Your task is to copy every line of this material exactly.

◆ Given data ◆
--- START ---

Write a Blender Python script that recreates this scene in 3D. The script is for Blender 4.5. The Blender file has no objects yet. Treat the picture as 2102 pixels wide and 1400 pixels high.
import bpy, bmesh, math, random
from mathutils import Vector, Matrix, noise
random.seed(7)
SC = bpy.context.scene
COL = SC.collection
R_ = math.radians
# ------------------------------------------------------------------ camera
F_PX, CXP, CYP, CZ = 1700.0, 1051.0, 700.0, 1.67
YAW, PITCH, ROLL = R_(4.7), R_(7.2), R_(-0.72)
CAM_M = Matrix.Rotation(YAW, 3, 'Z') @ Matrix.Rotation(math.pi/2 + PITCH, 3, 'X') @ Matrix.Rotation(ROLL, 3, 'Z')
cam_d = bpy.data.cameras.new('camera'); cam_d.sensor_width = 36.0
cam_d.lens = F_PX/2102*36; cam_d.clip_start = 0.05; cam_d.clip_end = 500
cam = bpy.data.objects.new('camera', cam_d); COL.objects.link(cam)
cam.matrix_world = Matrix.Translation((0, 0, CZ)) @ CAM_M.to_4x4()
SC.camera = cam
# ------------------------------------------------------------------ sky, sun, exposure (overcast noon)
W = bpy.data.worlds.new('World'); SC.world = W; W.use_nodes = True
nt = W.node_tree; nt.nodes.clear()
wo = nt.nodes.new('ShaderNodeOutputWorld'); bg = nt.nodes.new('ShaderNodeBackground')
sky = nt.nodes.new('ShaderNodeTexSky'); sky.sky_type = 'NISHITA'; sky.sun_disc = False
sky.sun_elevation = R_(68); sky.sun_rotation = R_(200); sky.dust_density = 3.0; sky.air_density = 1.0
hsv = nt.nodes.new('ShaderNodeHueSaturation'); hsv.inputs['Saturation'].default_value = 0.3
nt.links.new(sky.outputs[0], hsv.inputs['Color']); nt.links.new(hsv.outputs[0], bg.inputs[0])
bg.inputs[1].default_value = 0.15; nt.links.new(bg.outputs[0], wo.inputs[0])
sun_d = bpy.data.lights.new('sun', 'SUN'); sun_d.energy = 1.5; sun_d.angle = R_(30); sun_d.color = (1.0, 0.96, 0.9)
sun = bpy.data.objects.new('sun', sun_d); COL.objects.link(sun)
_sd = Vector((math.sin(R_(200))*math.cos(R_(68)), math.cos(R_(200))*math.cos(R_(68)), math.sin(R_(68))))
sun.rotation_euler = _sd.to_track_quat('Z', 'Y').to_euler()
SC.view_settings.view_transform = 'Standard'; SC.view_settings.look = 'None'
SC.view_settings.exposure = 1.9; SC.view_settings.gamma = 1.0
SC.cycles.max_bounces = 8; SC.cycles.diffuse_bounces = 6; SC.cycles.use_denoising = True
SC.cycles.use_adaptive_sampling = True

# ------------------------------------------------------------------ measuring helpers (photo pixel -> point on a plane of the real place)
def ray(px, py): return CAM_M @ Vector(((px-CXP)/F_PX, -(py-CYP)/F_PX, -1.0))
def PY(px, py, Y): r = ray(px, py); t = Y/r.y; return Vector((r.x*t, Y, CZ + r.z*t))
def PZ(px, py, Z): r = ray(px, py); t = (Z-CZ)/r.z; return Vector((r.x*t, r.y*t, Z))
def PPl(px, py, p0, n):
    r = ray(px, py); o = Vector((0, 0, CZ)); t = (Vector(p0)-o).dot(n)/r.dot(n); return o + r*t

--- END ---

◆ Answer to the problem ◆
Write a Blender Python script that recreates this scene in 3D. The script is for Blender 4.5. The Blender file has no objects yet. Treat the picture as 2102 pixels wide and 1400 pixels high.
import bpy, bmesh, math, random
from mathutils import Vector, Matrix, noise
random.seed(7)
SC = bpy.context.scene
COL = SC.collection
R_ = math.radians
# ------------------------------------------------------------------ camera
F_PX, CXP, CYP, CZ = 1700.0, 1051.0, 700.0, 1.67
YAW, PITCH, ROLL = R_(4.7), R_(7.2), R_(-0.72)
CAM_M = Matrix.Rotation(YAW, 3, 'Z') @ Matrix.Rotation(math.pi/2 + PITCH, 3, 'X') @ Matrix.Rotation(ROLL, 3, 'Z')
cam_d = bpy.data.cameras.new('camera'); cam_d.sensor_width = 36.0
cam_d.lens = F_PX/2102*36; cam_d.clip_start = 0.05; cam_d.clip_end = 500
cam = bpy.data.objects.new('camera', cam_d); COL.objects.link(cam)
cam.matrix_world = Matrix.Translation((0, 0, CZ)) @ CAM_M.to_4x4()
SC.camera = cam
# ------------------------------------------------------------------ sky, sun, exposure (overcast noon)
W = bpy.data.worlds.new('World'); SC.world = W; W.use_nodes = True
nt = W.node_tree; nt.nodes.clear()
wo = nt.nodes.new('ShaderNodeOutputWorld'); bg = nt.nodes.new('ShaderNodeBackground')
sky = nt.nodes.new('ShaderNodeTexSky'); sky.sky_type = 'NISHITA'; sky.sun_disc = False
sky.sun_elevation = R_(68); sky.sun_rotation = R_(200); sky.dust_density = 3.0; sky.air_density = 1.0
hsv = nt.nodes.new('ShaderNodeHueSaturation'); hsv.inputs['Saturation'].default_value = 0.3
nt.links.new(sky.outputs[0], hsv.inputs['Color']); nt.links.new(hsv.outputs[0], bg.inputs[0])
bg.inputs[1].default_value = 0.15; nt.links.new(bg.outputs[0], wo.inputs[0])
sun_d = bpy.data.lights.new('sun', 'SUN'); sun_d.energy = 1.5; sun_d.angle = R_(30); sun_d.color = (1.0, 0.96, 0.9)
sun = bpy.data.objects.new('sun', sun_d); COL.objects.link(sun)
_sd = Vector((math.sin(R_(200))*math.cos(R_(68)), math.cos(R_(200))*math.cos(R_(68)), math.sin(R_(68))))
sun.rotation_euler = _sd.to_track_quat('Z', 'Y').to_euler()
SC.view_settings.view_transform = 'Standard'; SC.view_settings.look = 'None'
SC.view_settings.exposure = 1.9; SC.view_settings.gamma = 1.0
SC.cycles.max_bounces = 8; SC.cycles.diffuse_bounces = 6; SC.cycles.use_denoising = True
SC.cycles.use_adaptive_sampling = True

# ------------------------------------------------------------------ measuring helpers (photo pixel -> point on a plane of the real place)
def ray(px, py): return CAM_M @ Vector(((px-CXP)/F_PX, -(py-CYP)/F_PX, -1.0))
def PY(px, py, Y): r = ray(px, py); t = Y/r.y; return Vector((r.x*t, Y, CZ + r.z*t))
def PZ(px, py, Z): r = ray(px, py); t = (Z-CZ)/r.z; return Vector((r.x*t, r.y*t, Z))
def PPl(px, py, p0, n):
    r = ray(px, py); o = Vector((0, 0, CZ)); t = (Vector(p0)-o).dot(n)/r.dot(n); return o + r*t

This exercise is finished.